The problem with saying that we progressive Christians are nonjudgmental is that it fails to make that necessary distinction between evil and the people who do it. Failing to judge and condemn evil leaves us passive. It makes us useless in God’s struggle against the evil that we fail to judge. Of what use to the world is a church that just sits there and lets evil have sway without even saying much less doing anything against it? None, that’s what. God doesn’t need uselessly passive allies. God needs prophets. God needs disciples of Jesus, and both the prophets and Jesus has no qualms at all about judging and condemning evil. Yet we must of course be cautious. Is what we’re condemning as evil really evil? Christians judged faithful same gender relationships as evil for centuries, and far too many still do. Now we know that they are nothing of the sort. Are we condemning evil and not people? We must be cautious, but we mustn’t let the need for caution stop us from making prophetic judgments. It’s not easy, but judging evil is part of our call as Christians. Let’s not let the fact that Christians have often judged wrongly stop us from judging as are called to judge.
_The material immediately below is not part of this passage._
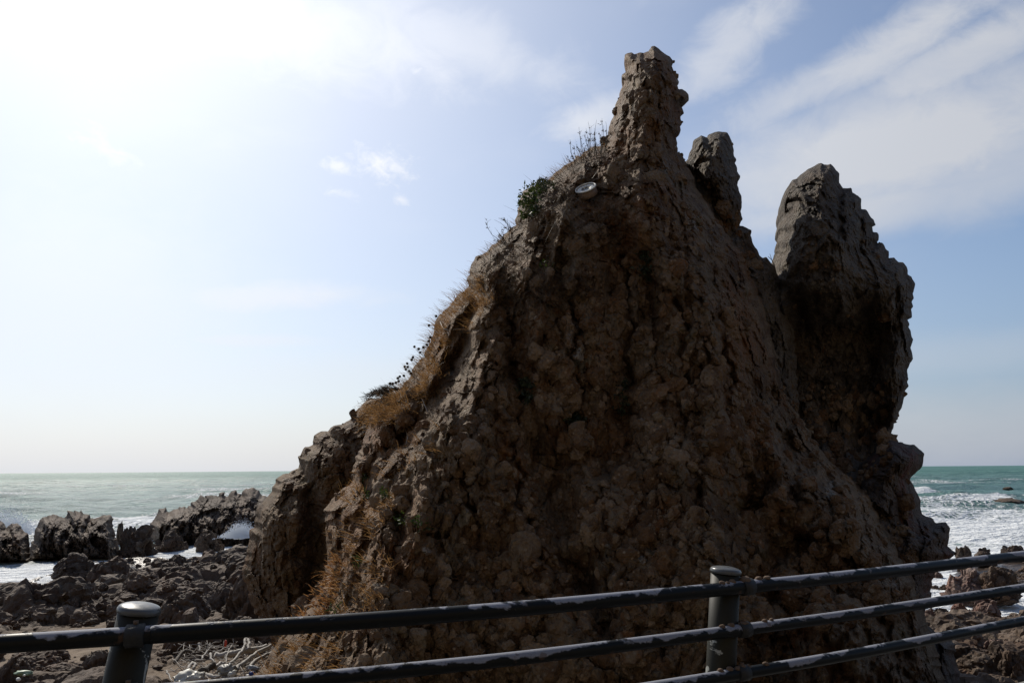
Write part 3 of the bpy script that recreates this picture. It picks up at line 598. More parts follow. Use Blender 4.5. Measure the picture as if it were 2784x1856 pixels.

So our faith is filled with traps. We make easy statements about important matters without giving them sufficient thought. Let’s stop doing that. Lets recognize the traps that our faith sets before us. Then let’s avoid them, OK?


[1] Sorenson, Thomas Calnan, Liberating the Bible, A Pastor’s Guided Tour for Seeking Christians, Archway Publishing, Bloomington, Indiana, 2015.
[2] Id., p. 134.
[3] The Scripture quotations contained herein are from the New Revised Standard Version Bible, copyright © 1989 by the Division of Christian Education of the National Council of the Churches of Christ in the U.S.A. Used by permission. All rights reserved.
[4] Yes, I know. At Matthew 5:39 Jesus says “But I say to you, Do not resist an evildoer.” The late Walter Wink has conclusively demonstrated that the Greek word that always gets translated as “resist” in this passage is a military term that means something like “go out in ranks against.” The line would be better translated “Do not resist an evildoer violently” See Wink, Walter, The Powers That Be, Theology for a New Millennium, ” Doubleday, New York, 1998, Chapter 5, “Jesus’ Third Way,” pp. 98-111.